Մատչելիության հղումներ

9 Parties, Blocs Enter Armenian Parliamentary Race


Armenia - Election officials test new electronic machines for voter identification at a polling station in Armavir province, 12Feb2017.
Armenia - Election officials test new electronic machines for voter identification at a polling station in Armavir province, 12Feb2017.

Five political parties and four blocs will compete for seats in Armenia’s new parliament that will be elected on April 2, the Central Election Commission (CEC) said on Friday.

All of them submitted their lists of election candidates and other registration documents to the CEC just before the expiry of a legal deadline on Thursday evening.

“All submitted documents will be examined and as a result of that, a process of the registration of parties participating in the elections will be completed by February 26,” the CEC chairman, Tigran Mukuchian, told reporters.

With Armenia currently switching to a parliamentary system of government, the vote will determine who will govern the country after President Serzh Sarkisian serves out his second and final term in April 2018. Sarkisian’s Republican Party of Armenia (HHK) has made clear that it expects to retain control of the parliament.

The four other parties running for the parliament are Sarkisian’s junior coalition partner, the Armenian Revolutionary Federation (Dashnaktsutyun), the Armenian Revival party formerly allied to the president, the Armenian Communist Party and the pro-Western Free Democrats.

All of the four electoral alliances were formed recently.
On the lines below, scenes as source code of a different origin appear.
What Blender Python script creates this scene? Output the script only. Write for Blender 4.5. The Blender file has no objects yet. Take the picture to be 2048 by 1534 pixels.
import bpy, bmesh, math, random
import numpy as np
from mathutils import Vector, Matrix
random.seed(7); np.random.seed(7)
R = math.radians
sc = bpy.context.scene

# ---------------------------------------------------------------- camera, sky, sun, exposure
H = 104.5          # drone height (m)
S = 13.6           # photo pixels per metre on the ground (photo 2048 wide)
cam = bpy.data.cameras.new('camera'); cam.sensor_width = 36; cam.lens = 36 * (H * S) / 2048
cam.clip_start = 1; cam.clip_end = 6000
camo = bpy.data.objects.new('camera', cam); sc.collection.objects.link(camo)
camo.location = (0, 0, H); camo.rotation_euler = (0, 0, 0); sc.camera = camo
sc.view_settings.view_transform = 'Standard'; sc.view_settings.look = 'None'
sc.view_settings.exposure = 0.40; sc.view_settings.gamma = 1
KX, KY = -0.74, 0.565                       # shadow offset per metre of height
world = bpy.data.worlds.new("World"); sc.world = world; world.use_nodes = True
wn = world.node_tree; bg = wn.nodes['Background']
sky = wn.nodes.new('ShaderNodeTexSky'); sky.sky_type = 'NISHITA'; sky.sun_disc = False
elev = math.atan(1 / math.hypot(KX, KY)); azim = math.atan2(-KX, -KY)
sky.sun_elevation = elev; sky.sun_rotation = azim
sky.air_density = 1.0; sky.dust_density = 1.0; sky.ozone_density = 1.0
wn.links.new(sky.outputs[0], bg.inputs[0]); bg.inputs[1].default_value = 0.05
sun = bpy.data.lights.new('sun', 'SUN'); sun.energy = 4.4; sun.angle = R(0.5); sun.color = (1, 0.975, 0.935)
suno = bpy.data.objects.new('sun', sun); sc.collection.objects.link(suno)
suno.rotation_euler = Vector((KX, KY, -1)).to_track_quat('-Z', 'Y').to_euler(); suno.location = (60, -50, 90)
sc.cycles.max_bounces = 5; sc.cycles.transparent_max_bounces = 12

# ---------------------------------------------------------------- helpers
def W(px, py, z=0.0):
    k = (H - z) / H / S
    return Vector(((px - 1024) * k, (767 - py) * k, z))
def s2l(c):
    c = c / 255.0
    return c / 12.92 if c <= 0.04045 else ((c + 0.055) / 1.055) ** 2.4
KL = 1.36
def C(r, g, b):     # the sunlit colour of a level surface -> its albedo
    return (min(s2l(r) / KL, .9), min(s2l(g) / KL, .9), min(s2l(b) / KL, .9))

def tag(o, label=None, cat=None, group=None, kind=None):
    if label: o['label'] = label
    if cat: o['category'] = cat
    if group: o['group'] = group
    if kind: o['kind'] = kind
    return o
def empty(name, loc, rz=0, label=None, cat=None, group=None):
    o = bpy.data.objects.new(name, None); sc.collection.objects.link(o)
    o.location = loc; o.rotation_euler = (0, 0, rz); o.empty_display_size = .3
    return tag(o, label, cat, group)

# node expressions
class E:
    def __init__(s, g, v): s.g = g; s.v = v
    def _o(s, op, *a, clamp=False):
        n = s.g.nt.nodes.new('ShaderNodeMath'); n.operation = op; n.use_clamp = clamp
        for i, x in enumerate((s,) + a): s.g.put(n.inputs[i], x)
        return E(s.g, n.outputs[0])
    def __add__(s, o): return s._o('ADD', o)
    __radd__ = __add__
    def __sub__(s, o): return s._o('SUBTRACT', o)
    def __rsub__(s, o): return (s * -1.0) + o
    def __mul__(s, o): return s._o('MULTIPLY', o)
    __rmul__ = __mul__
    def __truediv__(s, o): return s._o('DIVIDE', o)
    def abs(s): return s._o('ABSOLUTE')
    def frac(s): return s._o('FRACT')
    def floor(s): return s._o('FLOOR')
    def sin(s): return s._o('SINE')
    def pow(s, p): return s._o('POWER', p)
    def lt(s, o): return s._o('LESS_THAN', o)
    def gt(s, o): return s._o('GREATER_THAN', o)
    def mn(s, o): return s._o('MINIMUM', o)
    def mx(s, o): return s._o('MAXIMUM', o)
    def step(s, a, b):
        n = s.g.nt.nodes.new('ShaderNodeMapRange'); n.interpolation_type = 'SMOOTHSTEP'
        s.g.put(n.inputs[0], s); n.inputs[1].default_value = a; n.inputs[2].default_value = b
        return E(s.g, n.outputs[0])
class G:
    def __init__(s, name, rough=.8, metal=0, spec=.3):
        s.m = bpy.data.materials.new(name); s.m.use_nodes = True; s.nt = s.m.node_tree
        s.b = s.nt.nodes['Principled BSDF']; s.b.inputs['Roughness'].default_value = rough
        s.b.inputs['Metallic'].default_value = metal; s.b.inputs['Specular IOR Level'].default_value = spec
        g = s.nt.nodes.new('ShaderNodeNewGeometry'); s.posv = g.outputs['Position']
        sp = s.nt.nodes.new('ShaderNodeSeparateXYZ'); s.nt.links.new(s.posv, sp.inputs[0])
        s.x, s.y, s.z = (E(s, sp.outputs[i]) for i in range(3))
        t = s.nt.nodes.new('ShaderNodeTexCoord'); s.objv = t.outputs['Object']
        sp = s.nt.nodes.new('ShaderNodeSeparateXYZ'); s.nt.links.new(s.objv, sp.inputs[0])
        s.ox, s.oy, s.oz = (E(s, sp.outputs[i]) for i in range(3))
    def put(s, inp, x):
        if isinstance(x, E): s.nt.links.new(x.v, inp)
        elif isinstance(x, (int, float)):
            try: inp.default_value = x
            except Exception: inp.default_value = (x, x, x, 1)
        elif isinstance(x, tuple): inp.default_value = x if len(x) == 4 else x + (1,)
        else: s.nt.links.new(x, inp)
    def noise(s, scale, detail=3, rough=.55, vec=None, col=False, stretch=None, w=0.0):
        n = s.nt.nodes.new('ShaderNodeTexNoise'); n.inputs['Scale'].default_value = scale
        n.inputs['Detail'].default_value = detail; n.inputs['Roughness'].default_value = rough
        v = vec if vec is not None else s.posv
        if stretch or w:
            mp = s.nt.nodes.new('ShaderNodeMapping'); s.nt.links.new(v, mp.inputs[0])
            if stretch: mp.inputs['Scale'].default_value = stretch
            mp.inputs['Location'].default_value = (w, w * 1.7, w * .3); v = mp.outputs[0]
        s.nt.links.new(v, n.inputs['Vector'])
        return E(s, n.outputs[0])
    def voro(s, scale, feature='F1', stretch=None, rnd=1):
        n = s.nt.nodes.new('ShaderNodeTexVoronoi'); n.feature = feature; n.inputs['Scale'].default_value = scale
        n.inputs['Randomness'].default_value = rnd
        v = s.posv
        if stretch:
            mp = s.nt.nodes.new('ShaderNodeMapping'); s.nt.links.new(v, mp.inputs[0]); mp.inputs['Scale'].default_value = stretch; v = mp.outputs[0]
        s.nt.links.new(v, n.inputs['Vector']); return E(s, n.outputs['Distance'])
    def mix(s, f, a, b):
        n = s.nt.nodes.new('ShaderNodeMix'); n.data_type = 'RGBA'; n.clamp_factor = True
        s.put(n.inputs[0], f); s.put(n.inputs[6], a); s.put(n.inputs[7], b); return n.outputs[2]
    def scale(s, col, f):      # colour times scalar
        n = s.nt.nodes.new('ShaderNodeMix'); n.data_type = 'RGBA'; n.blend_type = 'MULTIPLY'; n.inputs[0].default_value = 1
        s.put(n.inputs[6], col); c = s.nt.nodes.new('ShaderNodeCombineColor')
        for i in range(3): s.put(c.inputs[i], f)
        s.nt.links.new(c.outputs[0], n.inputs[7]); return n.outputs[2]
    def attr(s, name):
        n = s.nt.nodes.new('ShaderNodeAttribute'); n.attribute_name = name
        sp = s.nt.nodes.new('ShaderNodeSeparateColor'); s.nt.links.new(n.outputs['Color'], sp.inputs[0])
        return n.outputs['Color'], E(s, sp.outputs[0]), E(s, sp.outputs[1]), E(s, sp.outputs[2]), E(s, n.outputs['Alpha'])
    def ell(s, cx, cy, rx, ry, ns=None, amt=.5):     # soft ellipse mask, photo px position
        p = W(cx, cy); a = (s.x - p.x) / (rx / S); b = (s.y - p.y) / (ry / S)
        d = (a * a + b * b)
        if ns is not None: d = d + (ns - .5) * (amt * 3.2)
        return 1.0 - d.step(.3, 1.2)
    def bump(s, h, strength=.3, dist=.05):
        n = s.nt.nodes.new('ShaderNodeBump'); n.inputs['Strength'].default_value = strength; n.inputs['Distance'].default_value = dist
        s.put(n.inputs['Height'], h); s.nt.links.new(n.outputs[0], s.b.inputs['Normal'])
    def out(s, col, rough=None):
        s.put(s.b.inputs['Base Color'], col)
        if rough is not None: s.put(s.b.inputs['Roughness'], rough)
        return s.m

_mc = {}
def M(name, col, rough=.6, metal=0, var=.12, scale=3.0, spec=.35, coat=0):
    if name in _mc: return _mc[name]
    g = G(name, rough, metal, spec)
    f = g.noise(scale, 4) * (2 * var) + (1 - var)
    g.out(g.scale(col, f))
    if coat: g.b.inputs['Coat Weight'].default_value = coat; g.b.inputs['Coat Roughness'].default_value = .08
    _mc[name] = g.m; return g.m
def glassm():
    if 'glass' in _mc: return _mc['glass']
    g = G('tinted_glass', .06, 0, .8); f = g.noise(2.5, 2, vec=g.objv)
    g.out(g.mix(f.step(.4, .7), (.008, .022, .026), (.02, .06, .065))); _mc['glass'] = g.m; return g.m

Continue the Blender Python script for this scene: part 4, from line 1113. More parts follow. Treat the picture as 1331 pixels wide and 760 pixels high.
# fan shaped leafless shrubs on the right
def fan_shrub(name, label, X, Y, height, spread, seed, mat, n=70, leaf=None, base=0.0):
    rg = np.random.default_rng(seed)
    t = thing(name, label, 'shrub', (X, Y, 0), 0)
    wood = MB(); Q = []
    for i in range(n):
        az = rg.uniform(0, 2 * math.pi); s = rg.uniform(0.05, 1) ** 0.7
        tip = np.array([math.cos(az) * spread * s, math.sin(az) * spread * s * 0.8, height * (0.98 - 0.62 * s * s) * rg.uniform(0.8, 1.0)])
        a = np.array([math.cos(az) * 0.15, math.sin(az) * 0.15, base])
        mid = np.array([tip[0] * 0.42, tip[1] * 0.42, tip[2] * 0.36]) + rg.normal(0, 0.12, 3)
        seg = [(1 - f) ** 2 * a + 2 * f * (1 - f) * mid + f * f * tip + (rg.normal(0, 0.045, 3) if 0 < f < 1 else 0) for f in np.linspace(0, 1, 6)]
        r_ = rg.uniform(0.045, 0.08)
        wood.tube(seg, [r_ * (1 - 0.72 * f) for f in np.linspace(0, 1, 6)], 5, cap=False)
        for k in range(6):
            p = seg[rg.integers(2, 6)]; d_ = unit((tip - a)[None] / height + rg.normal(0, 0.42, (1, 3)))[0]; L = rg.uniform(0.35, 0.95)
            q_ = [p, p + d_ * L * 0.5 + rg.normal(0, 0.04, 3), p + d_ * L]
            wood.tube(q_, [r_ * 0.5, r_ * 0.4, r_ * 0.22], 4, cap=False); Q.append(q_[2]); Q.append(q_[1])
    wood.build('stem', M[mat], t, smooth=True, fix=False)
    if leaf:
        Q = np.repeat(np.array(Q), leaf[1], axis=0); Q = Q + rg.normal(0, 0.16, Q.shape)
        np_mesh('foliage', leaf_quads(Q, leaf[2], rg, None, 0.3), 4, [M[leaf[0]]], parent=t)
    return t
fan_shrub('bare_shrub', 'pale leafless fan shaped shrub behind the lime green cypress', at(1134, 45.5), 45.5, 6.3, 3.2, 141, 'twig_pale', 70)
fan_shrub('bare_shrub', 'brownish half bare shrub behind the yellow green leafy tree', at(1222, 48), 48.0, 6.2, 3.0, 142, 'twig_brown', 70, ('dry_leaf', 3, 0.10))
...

Two of them are led by businessman Gagik Tsarukian, whoseProsperous Armenia Party boasts the second largest faction in the outgoing parliament, and former President Levon Ter-Petrosian. The latter has been in opposition to Sarkisian throughout his nine-year rule.

The HHK will also be challenged by the Yelk alliance of the pro-European Civil Contract, Bright Armenia and Republic parties as well as a bloc led by former Defense Minister Seyran Ohanian and former Foreign Ministers Vartan Oskanian and Raffi Hovannisian.

Armenia - A representative of the Tsarukian Bloc submits election participation documents to the Central Election Commission in Yerevan, 16Feb2017.
Armenia - A representative of the Tsarukian Bloc submits election participation documents to the Central Election Commission in Yerevan, 16Feb2017.

Under Armenia’s Electoral Code enacted last year, the next National Assembly will be elected under a complex system of proportional representation. Armenians will be voting for not only parties and blocs but also individual candidates nominated by them in a dozen constituencies across the country.

According to the CEC, almost 1,200 candidates have been fielded in those constituencies and nearly 350 others will be running for the assembly on a national party-list basis.

The new parliament will have at least 101 seats. The parties and the blocs will have to win at least 5 percent and 7 percent of the vote respectively in order to be represented in it.

Campaigning for the elections will officially start on March 5.

Virtually all national elections held in Armenia over the past two decades been marred by opposition allegations of serious fraud and criticized as flawed by Western monitors.

Under a landmark deal reached with the parliamentary opposition, the Armenian authorities enacted late last year a set of amendments to the Electoral Code aimed at preventing serious irregularities, notably multiple voting. In particular, they agreed to introduce electronic verification of voters’ identity and live online broadcasts of voting in the majority of polling stations.

The United States and the European Union have allocated up to $10 million for the purchase of relevant equipment. While welcoming the government-opposition deal, they have cautioned that these anti-fraud measures alone cannot guarantee the freedom and fairness of the vote.

“The elections will be free and fair only if the government demonstrates the political will to make them so, and if the political opposition and civil society act responsibly to safeguard the process,” Richard Mills, the U.S. ambassador to Armenia, said on February 1.